- AIM:
Return the listing below unchanged, minus its pictures.

- MATERIAL PROVIDED:
— begin —

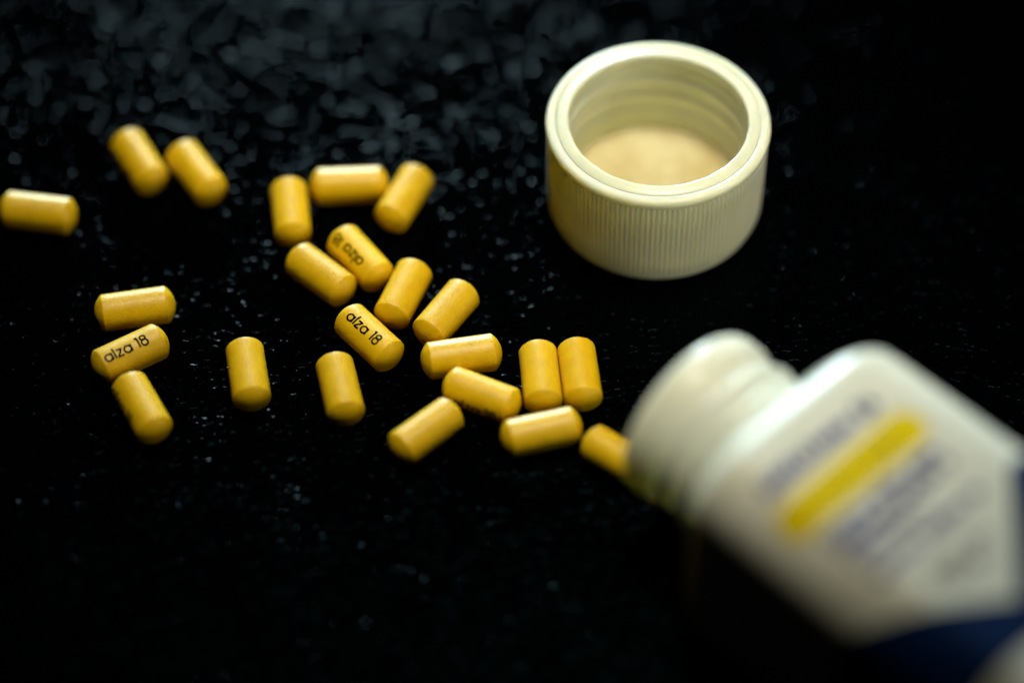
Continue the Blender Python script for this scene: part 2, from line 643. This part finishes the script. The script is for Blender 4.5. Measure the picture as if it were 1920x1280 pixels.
def greek(name, s0, h, u0, u1, m, seed, wd, word=(3, 8), off=0.14):
    """a line of print too blurred to read: rows of letter-like strokes"""
    rn = random.Random(seed)
    V, F = [], []
    u = u0
    pitch = h * 0.78
    left = rn.randint(*word)
    mp = lambda a, b_: wrap(s0 + h / 2 - b_, a, off)
    while u < u1 - pitch * 0.5:
        if left == 0:
            u += pitch * 0.9
            left = rn.randint(*word)
            continue
        k = rn.randrange(5)
        W_ = pitch * 0.62
        if k == 0:
            st = [arc(u + W_ / 2, h / 2, W_ / 2, 0, 360, 12)]
        elif k == 1:
            st = [[(u, 0), (u, h)], [(u, h), (u + W_, h * 0.5)], [(u + W_, h * 0.5), (u + W_, 0)]]
        elif k == 2:
            st = [[(u, 0), (u, h)], [(u, h), (u + W_, h)], [(u, h / 2), (u + W_ * 0.8, h / 2)], [(u, 0), (u + W_, 0)]]
        elif k == 3:
            st = [[(u + W_ / 2, 0), (u + W_ / 2, h)], [(u, h), (u + W_, h)]]
        else:
            st = [[(u, 0), (u + W_ / 2, h)], [(u + W_ / 2, h), (u + W_, 0)]]
        for pl in st:
            ribbon(V, F, pl, wd, mp)
        u += pitch
        left -= 1
    return link(name, mesh_from(name, V, F), m, label, smooth=False)


greek("text_line", 10.1, 2.0, LC - 9.6, LC + 9.8, M_TEXT, 3, 0.78, (9, 12))
greek("text_line", 15.7, 1.5, LC - 7.8, LC + 8.0, M_BRN, 4, 0.20, (8, 8))
greek("text_line", 20.4, 1.5, LC - 9.5, LC + 9.8, M_TEXT, 5, 0.6, (4, 7))
greek("text_line", 22.7, 1.5, LC - 9.5, LC + 9.8, M_TEXT, 6, 0.6, (4, 8))
greek("text_line", 24.9, 1.3, LC - 9.5, LC + 2.0, M_TEXT, 8, 0.5, (4, 8))
greek("text_line", 28.0, 1.5, LC - 9.2, LC + 9.6, M_TEXT, 7, 0.62, (4, 9))
greek("text_line", 32.6, 1.3, LC - 5.0, LC + 5.2, M_GREY, 9, 0.36, (3, 6))
greek("text_line", 34.6, 1.3, LC - 3.8, LC + 4.6, M_GREY, 10, 0.36, (3, 6))
link("blue_panel", region("blue_panel", -34.0, 21.0, 220, lambda u: max(28.0, 41.6 - (0.74 if u < LC else 0.93) * abs(u - LC)), lambda u: 46.5, 4, 0.10), M_BLUE, label)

— end —

- OUTPUT FOR THIS TASK:
Continue the Blender Python script for this scene: part 2, from line 643. This part finishes the script. The script is for Blender 4.5. Measure the picture as if it were 1920x1280 pixels.
def greek(name, s0, h, u0, u1, m, seed, wd, word=(3, 8), off=0.14):
    """a line of print too blurred to read: rows of letter-like strokes"""
    rn = random.Random(seed)
    V, F = [], []
    u = u0
    pitch = h * 0.78
    left = rn.randint(*word)
    mp = lambda a, b_: wrap(s0 + h / 2 - b_, a, off)
    while u < u1 - pitch * 0.5:
        if left == 0:
            u += pitch * 0.9
            left = rn.randint(*word)
            continue
        k = rn.randrange(5)
        W_ = pitch * 0.62
        if k == 0:
            st = [arc(u + W_ / 2, h / 2, W_ / 2, 0, 360, 12)]
        elif k == 1:
            st = [[(u, 0), (u, h)], [(u, h), (u + W_, h * 0.5)], [(u + W_, h * 0.5), (u + W_, 0)]]
        elif k == 2:
            st = [[(u, 0), (u, h)], [(u, h), (u + W_, h)], [(u, h / 2), (u + W_ * 0.8, h / 2)], [(u, 0), (u + W_, 0)]]
        elif k == 3:
            st = [[(u + W_ / 2, 0), (u + W_ / 2, h)], [(u, h), (u + W_, h)]]
        else:
            st = [[(u, 0), (u + W_ / 2, h)], [(u + W_ / 2, h), (u + W_, 0)]]
        for pl in st:
            ribbon(V, F, pl, wd, mp)
        u += pitch
        left -= 1
    return link(name, mesh_from(name, V, F), m, label, smooth=False)


greek("text_line", 10.1, 2.0, LC - 9.6, LC + 9.8, M_TEXT, 3, 0.78, (9, 12))
greek("text_line", 15.7, 1.5, LC - 7.8, LC + 8.0, M_BRN, 4, 0.20, (8, 8))
greek("text_line", 20.4, 1.5, LC - 9.5, LC + 9.8, M_TEXT, 5, 0.6, (4, 7))
greek("text_line", 22.7, 1.5, LC - 9.5, LC + 9.8, M_TEXT, 6, 0.6, (4, 8))
greek("text_line", 24.9, 1.3, LC - 9.5, LC + 2.0, M_TEXT, 8, 0.5, (4, 8))
greek("text_line", 28.0, 1.5, LC - 9.2, LC + 9.6, M_TEXT, 7, 0.62, (4, 9))
greek("text_line", 32.6, 1.3, LC - 5.0, LC + 5.2, M_GREY, 9, 0.36, (3, 6))
greek("text_line", 34.6, 1.3, LC - 3.8, LC + 4.6, M_GREY, 10, 0.36, (3, 6))
link("blue_panel", region("blue_panel", -34.0, 21.0, 220, lambda u: max(28.0, 41.6 - (0.74 if u < LC else 0.93) * abs(u - LC)), lambda u: 46.5, 4, 0.10), M_BLUE, label)